Awesome seeing condensation moving up as fuel gets loaded
alphatool
I think that NASA is happy. It's a very tight timeline for starship and the spacesuits from Artemis, but, despite decades of work and plentiful funding, Orion seems to be the slowest part of the critical path. I think that we'd be hearing a lot of public criticism if SpaceX was dragging the chain.
The change from landing in the Pacific to the Indian Ocean is really interesting but I haven't seen much detail about why it's happening. The best I've come up with is that Starlink improvements allow for enough telemetry that the Pacific Missile Test Range facilities aren't needed any more, but it would be great to find out more about why it's changed.
They've made Orion look bigger than Starship - I don't know whether to laugh or cry
If anyone wants to know when the launch is happening in their local time zone: https://www.timeanddate.com/worldclock/fixedtime.html?msg=Starship+launch+&iso=20231117T07&p1=104
What happens with booster 9 and hot staging is one of the most interesting questions about starship at the moment.
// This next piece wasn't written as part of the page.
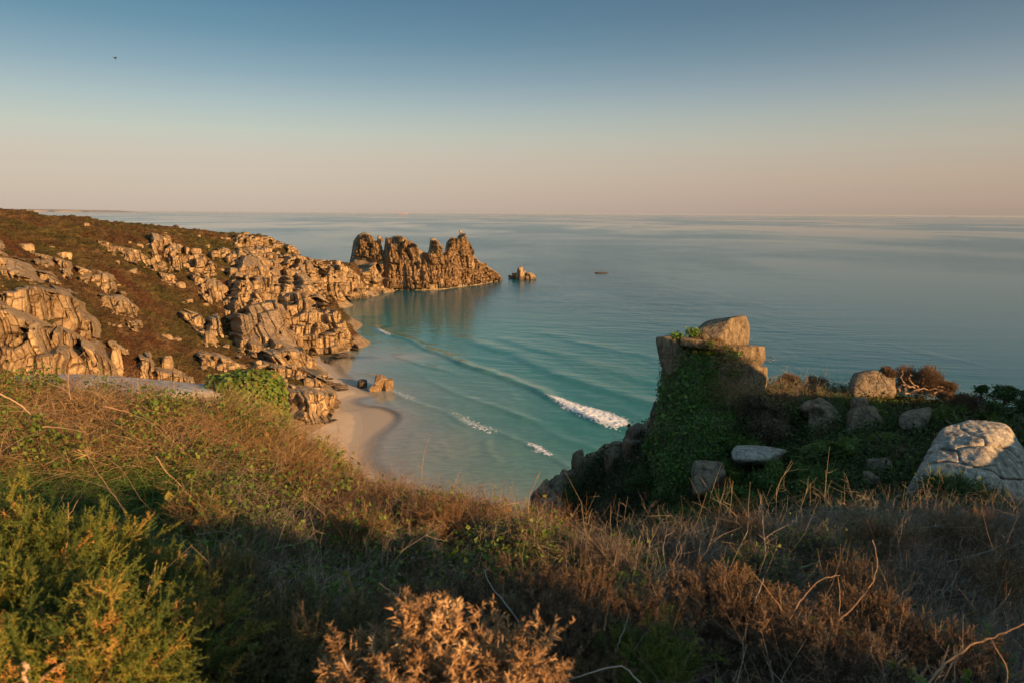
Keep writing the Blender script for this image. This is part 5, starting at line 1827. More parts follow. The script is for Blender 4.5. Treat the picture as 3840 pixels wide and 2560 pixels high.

I can see three possibilities for it - booster 9 gets scrapped without flying and they skip to booster 10, it gets modified for hot staging or it gets launched with minimal modifications. I think modifications before flight are the most likely, but it would be really interesting to see what happens with an unmodified booster. Just how much damage would hot staging do? Pretty much any outcome would be spectacular!
Soft landing for super heavy ✅ Starship cruising in space ✅
A couple of engines failed, but wow, so much improvement on each flight.